I took my rental car out early and spent the day in Golden Gate Park by the ponds to try to birdwatch even though it was raining like mad. Mostly, I sat in the car and cried. The foggy windows shrouded my misery. My plane ticket would get me out of town the next day. I should have left that day even though it would have cost me a ticket change. I had a good reason to get a ticket change and maybe I should have tried. Our father had died a few days earlier. Our brother called my sister three days after his death to tell us about it. So, even if I had wanted to try to go to the funeral it was too late. Or so I thought. For some strange reason, my dad had requested to be buried in Arlington Cemetery in Washington, D.C. so the funeral was held off for a few months till they could get him in there. I wasn't told of that option either. My brother just assumed that I wouldn't want to be a part of it because my sister definitely did not want to be a part of it. She and our dad had had words years earlier, decades earlier, and weren't talking with each other. Hmm, seems there is a pattern there.

But I suffered it out at my sister's till the last day. Thankfully, I was to leave early in the morning. After spending the day in the park, and returning my rental car and getting chauffered back to my sister's house, it was time for dinner. She had cooked an exquisite dinner. I think it was lamb chops and mint sauce. Or was it the takeout pizza with artichokes? I can't remember now. She is an excellent cook, I have to say. And after dinner, which was rather stilted and forced, I asked if I could see pictures of their trips to Europe. I thought that would get us through the evening with something to talk about, at least. It did and I gratefully went downstairs to the guest quarters to sleep. My brother-in-law took me to the airport, my sister stayed home since she had work to do. I was uncomfortable and he seemed to be, too.

It is a shame that it turned out the way it did. I had a premonition that things weren't going to go well before I left. I felt like canceling out on it before I even left because I didn't want the relationship to change. BUT...I also felt that whatever was going to happen had to happen. And I'm glad it happened because I have felt so relieved of that burden of yearning. Yearning for a sisterly relationship that had never happened and that I kept hoping would happen. I hadn't wanted to see before how opinionated and judgemental she was but I saw it during that visit. I also saw that she had me in this little box in her mind and that she wasn't going to let me out of it. I was always going to be that depressed pesty little thing that she had had to put up with. Note that this is MY opinion.

My relationship with my brother is difficult, too, but at least we are still talking. When he learned that my sister and I had disowned each other and I was banned from her house, he insisted that I talk with her and clear it up. I told him that I had tried. I had written an apology letter and an open letter of how I had felt all those years. She dismissed it with a sarcastic "Grow up."

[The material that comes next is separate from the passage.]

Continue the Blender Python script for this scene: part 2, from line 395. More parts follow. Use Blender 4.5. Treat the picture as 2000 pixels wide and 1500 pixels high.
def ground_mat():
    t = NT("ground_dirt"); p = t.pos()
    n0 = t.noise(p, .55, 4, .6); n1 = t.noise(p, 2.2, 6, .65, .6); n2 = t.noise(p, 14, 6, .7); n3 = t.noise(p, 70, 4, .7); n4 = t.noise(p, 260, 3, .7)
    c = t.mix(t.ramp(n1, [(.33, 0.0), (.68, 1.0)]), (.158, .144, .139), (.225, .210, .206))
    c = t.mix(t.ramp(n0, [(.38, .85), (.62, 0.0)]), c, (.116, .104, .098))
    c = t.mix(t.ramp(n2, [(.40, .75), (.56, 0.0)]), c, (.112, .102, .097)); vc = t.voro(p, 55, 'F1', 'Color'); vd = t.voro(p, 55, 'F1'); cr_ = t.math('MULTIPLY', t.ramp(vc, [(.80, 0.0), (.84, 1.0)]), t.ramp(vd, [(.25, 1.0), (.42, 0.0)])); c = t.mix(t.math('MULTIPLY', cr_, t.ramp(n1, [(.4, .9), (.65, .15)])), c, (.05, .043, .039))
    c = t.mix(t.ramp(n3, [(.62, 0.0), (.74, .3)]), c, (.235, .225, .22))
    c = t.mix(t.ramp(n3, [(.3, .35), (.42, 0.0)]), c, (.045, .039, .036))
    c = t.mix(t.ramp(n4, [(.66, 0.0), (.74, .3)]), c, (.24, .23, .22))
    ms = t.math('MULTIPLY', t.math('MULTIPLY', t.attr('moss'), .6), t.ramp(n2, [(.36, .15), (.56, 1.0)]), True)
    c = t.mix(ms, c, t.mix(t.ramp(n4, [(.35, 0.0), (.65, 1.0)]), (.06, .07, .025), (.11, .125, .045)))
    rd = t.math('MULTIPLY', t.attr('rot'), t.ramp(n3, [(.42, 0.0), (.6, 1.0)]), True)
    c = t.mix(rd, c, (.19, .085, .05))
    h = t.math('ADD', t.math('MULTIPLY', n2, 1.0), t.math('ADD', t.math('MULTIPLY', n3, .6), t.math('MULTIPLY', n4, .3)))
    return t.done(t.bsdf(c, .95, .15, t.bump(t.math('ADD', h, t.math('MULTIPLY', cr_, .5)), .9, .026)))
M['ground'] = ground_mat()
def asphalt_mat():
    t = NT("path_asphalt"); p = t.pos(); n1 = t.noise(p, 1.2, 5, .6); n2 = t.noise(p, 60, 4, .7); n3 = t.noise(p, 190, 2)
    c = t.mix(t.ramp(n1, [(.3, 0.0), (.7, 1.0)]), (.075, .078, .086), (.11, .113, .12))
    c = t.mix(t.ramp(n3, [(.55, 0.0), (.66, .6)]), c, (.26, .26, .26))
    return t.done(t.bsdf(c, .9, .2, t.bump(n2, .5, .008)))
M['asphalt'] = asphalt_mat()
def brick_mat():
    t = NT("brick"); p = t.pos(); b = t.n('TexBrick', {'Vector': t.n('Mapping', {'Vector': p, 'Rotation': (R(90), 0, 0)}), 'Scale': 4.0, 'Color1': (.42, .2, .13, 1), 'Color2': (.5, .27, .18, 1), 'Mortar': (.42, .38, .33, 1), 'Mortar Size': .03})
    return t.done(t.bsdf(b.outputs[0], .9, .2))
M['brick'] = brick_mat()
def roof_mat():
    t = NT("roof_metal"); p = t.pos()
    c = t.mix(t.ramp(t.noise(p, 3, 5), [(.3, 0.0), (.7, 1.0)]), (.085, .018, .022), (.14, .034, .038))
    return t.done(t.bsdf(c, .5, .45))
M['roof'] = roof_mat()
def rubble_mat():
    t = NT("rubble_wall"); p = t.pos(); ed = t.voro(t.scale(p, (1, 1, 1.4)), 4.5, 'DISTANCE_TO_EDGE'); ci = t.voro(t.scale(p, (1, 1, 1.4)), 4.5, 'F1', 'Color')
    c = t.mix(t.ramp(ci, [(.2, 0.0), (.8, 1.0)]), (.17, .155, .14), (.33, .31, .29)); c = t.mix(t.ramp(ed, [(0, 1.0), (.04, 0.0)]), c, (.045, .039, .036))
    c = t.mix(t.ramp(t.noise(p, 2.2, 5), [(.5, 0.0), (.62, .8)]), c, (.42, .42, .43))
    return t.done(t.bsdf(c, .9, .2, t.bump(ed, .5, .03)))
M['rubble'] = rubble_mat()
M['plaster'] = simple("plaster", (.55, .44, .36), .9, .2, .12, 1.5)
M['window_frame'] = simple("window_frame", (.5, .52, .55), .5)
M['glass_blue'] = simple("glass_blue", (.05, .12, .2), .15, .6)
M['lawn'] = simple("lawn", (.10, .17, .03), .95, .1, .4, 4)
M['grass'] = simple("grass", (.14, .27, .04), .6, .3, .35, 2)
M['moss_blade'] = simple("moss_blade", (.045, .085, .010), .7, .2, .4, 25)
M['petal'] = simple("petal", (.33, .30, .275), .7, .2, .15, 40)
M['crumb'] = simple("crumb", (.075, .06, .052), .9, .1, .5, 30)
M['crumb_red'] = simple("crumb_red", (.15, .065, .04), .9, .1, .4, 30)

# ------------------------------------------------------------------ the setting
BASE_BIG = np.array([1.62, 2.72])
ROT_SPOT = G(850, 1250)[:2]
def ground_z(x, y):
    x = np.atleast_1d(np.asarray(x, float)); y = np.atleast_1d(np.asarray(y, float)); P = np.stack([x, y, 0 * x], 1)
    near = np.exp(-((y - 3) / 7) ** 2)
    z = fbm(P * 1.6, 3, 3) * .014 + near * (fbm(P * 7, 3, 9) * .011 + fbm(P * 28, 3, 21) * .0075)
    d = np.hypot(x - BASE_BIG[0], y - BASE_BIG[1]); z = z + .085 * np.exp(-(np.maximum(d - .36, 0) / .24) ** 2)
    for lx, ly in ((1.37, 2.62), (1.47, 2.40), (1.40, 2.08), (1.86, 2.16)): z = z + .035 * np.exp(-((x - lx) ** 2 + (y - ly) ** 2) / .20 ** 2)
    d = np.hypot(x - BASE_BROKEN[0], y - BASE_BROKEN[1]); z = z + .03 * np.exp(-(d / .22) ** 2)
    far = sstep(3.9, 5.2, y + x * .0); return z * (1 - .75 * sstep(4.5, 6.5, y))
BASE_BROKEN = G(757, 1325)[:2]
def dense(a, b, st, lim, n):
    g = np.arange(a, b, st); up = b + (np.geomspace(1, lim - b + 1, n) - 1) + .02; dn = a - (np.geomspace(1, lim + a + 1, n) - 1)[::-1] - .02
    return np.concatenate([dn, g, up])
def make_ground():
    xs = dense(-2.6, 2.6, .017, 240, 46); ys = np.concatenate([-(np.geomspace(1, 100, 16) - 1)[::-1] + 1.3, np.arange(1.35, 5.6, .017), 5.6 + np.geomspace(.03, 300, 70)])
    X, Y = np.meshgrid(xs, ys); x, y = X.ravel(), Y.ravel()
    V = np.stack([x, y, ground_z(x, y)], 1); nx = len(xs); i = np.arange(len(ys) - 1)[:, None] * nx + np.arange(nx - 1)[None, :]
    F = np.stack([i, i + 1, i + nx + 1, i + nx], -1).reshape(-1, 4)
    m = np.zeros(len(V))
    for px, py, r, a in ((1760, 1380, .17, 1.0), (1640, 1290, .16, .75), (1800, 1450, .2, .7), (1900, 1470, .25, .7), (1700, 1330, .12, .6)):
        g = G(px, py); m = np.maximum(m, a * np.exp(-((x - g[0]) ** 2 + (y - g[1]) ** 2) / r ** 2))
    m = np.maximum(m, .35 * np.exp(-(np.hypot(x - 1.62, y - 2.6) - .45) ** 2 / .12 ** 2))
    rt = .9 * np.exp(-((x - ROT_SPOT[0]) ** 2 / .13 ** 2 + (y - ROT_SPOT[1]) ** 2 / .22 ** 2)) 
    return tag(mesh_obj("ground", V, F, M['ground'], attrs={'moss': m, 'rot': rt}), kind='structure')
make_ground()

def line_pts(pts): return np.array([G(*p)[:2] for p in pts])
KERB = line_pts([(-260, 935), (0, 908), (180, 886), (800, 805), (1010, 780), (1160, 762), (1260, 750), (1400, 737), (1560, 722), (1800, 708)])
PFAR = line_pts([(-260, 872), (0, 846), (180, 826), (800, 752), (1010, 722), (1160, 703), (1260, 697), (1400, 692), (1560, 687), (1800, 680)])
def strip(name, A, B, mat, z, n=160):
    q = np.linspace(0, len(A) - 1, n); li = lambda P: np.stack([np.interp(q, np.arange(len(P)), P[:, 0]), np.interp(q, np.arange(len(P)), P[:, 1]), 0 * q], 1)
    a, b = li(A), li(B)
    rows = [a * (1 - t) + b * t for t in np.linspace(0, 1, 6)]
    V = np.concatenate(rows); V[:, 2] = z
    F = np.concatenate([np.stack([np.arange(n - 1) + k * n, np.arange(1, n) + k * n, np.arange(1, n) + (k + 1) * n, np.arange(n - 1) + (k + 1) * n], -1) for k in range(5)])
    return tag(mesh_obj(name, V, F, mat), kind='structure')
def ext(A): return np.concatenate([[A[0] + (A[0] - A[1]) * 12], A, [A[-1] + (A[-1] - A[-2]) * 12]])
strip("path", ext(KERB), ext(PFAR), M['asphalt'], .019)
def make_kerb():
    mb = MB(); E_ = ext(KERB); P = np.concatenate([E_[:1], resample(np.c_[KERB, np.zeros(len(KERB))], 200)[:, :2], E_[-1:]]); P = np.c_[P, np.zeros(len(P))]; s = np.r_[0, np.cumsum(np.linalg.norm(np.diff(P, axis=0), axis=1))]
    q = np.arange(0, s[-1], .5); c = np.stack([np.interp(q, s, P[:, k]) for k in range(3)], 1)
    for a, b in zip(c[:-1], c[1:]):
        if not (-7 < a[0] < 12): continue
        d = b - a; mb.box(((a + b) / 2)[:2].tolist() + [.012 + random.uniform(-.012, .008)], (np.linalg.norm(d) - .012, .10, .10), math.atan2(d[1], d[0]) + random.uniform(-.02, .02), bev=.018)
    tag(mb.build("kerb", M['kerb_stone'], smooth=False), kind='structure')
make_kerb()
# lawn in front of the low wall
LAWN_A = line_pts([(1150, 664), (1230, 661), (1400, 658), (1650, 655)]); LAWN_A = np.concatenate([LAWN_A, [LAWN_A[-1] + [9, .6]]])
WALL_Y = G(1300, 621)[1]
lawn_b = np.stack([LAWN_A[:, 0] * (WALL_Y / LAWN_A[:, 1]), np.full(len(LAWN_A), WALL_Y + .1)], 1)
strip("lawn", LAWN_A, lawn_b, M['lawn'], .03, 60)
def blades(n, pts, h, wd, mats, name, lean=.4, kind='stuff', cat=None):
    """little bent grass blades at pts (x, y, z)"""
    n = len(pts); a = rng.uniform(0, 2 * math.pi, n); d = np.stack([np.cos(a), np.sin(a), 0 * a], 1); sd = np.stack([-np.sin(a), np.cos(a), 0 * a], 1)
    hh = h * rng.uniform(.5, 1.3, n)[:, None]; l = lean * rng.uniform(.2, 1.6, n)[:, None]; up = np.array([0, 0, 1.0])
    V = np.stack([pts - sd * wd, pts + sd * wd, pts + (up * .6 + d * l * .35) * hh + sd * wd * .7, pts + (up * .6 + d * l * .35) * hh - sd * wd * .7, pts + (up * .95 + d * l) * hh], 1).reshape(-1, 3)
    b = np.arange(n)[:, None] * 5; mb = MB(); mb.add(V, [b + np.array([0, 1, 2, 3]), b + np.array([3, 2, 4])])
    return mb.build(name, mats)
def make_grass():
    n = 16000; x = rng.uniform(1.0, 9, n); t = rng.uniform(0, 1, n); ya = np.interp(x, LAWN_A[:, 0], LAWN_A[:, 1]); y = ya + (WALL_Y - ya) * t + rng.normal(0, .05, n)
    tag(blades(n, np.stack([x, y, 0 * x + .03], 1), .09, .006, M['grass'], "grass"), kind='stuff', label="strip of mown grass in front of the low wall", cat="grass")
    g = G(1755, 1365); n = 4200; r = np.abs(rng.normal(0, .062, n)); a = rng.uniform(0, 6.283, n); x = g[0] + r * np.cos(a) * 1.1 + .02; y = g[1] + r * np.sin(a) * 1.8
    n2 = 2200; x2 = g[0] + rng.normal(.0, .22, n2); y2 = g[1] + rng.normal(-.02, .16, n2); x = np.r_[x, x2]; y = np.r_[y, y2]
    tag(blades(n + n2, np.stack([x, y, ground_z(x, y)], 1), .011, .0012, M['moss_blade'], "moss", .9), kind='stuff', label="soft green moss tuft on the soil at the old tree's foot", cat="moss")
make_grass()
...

It's a strange thing to feel like an orphan adrift on a sea of strangers although I know that I have brothers and a sister. My mother and father are both dead. I suppose that this time of year brings up these family matters again. My husband's parents are dead, too. He has one brother who lives in Ontario and they correspond sporadically. I wouldn't say that Bill feels close to his brother. Bill's two kids live in Saskatchewan and the correspondence is infrequent and never asking how Bill's life is.

I can see how the holidays can be very depressing for so many people. Is it a rare instance where a family gets together for Christmas or Thanksgiving and are truly happy with each other? No sniping, no bickering, no backstabbing, no jealousy? In my naive and optimistic way I will cling to the idea that there truly are some happy families out there and they are not just on the TV in the 50's.